Our conviction that this is so is strengthened by the legislature's act in adopting article 6145 § 14. That section provides:

Sec. 14. (1) No county may demolish, sell, lease, or damage the historical or architectural integrity of any courthouse of the county, present or past, without first giving six months notice to the Texas Historical Commission.
(2) If, after notice, the Commission determines that a courthouse has historical significance worthy of preservation, the Commission shall notify the commissioners court of the county within 30 days after receiving notice from the county. A county may not demolish, sell, lease, or damage the historical or architectural integrity of any such courthouse for 180 days after receiving notice from the Commission. The Commission shall cooperate with interested persons during the 180-day period to preserve the historical integrity of any such courthouse.
(3) A county may carry out ordinary maintenance and repairs without notice to the Commission.
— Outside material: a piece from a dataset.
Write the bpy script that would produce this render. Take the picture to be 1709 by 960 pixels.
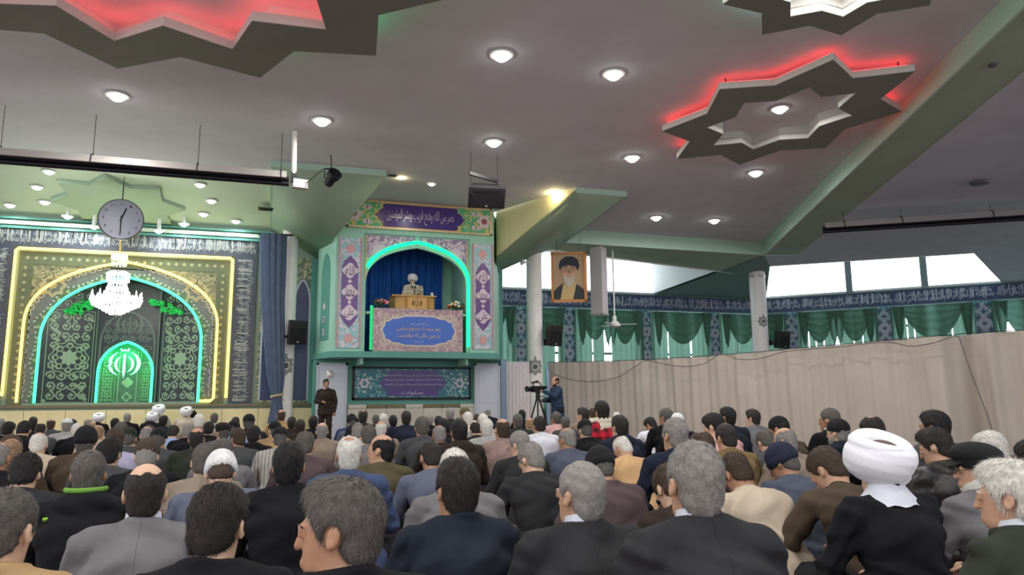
import bpy, bmesh, math, random, unicodedata
import numpy as np
from math import sin, cos, pi, radians, sqrt, atan2, floor
from mathutils import Vector, Matrix
from mathutils.geometry import tessellate_polygon

for _o in list(bpy.data.objects): bpy.data.objects.remove(_o)
SC = bpy.context.scene
COL = SC.collection
rng = random.Random(7)

# ---------------------------------------------------------------- camera
F, EYE = 1234.0, 1.02
YAW, ROLL, PITCH = radians(18), radians(.5), math.atan((674-480)/1234.0)
D_ = Vector((sin(YAW)*cos(PITCH), cos(YAW)*cos(PITCH), sin(PITCH)))
_r = Vector((cos(YAW), -sin(YAW), 0)); _u = _r.cross(D_)
R_ = _r*cos(ROLL) - _u*sin(ROLL); U_ = _u*cos(ROLL) + _r*sin(ROLL)
EYEP = Vector((0, 0, EYE))
cam = bpy.data.cameras.new('camera'); camo = bpy.data.objects.new('camera', cam); COL.objects.link(camo)
camo.matrix_world = Matrix(((R_.x, U_.x, -D_.x, 0), (R_.y, U_.y, -D_.y, 0), (R_.z, U_.z, -D_.z, EYE), (0, 0, 0, 1)))
cam.sensor_width = 36; cam.lens = F/1709*36; cam.clip_start = .05; cam.clip_end = 200
SC.camera = camo
# ---------------------------------------------------------------- world, light, exposure
w = bpy.data.worlds.new('overcast'); SC.world = w; w.use_nodes = True
w.node_tree.nodes['Background'].inputs[0].default_value = (.93, .97, 1, 1)
w.node_tree.nodes['Background'].inputs[1].default_value = 1.7
SC.view_settings.view_transform = 'Standard'; SC.view_settings.look = 'None'
SC.view_settings.exposure = 0.0; SC.view_settings.gamma = 1
SC.view_settings.use_curve_mapping = False
DOWN_W, BAY_W, WIN_E = 62, 16, 3.0

def ray(px, py): return D_*F + R_*(px-854.5) - U_*(py-480)
def at_z(px, py, z):
    v = ray(px, py); return EYEP + v*((z-EYE)/v.z)
def at_y(px, py, Y):
    v = ray(px, py); return EYEP + v*(Y/v.y)
def at_d(px, py, d): return EYEP + ray(px, py)*(d/F)
def at_plane(px, py, p, n):
    v = ray(px, py); n = Vector(n); return EYEP + v*((Vector(p)-EYEP).dot(n)/v.dot(n))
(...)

It would hardly have been necessary to adopt this provision if the legislature had not recognized that the Commissioners Court in its conduct of the county's business had the power to demolish "any courthouse of the county, present or past." In summary, we hold that the power to replace and demolish an existing former courthouse is a necessary inference from the constitutional grant to the Commissioners Court of jurisdiction of the county's business and the statutory mandate to provide and maintain courthouses, jails, and public buildings.

Appellant also argues that the summary judgment should not have been granted because "there is a material issue of fact as to whether or not the new Justice Building is an auxiliary facility, and therefore, cannot be the Randall County Courthouse." However, since that contention was not expressly presented to the trial court as a reason to defeat appellee's summary judgment motion, it is not cognizable on appeal as a ground to avoid the summary judgment rendered. City of Houston v. Clear Creek Basin Authority, 589 S.W.2d 671, 678-79 (Tex.1979).

The action of the Commissioners Court was within its jurisdiction and, there being no evidence of a gross abuse of discretion, or of fraud or collusion, that action is binding and conclusive. West Production Co. v. Penn, 131 S.W.2d 131, 132 (Tex.Civ.App.—San Antonio 1939, writ ref'd). Appellant's point of error is overruled and the judgment of the trial court affirmed.

NOTES

[*] Future references to article numbers in this opinion are to those articles of the Texas Revised Civil Statutes Annotated.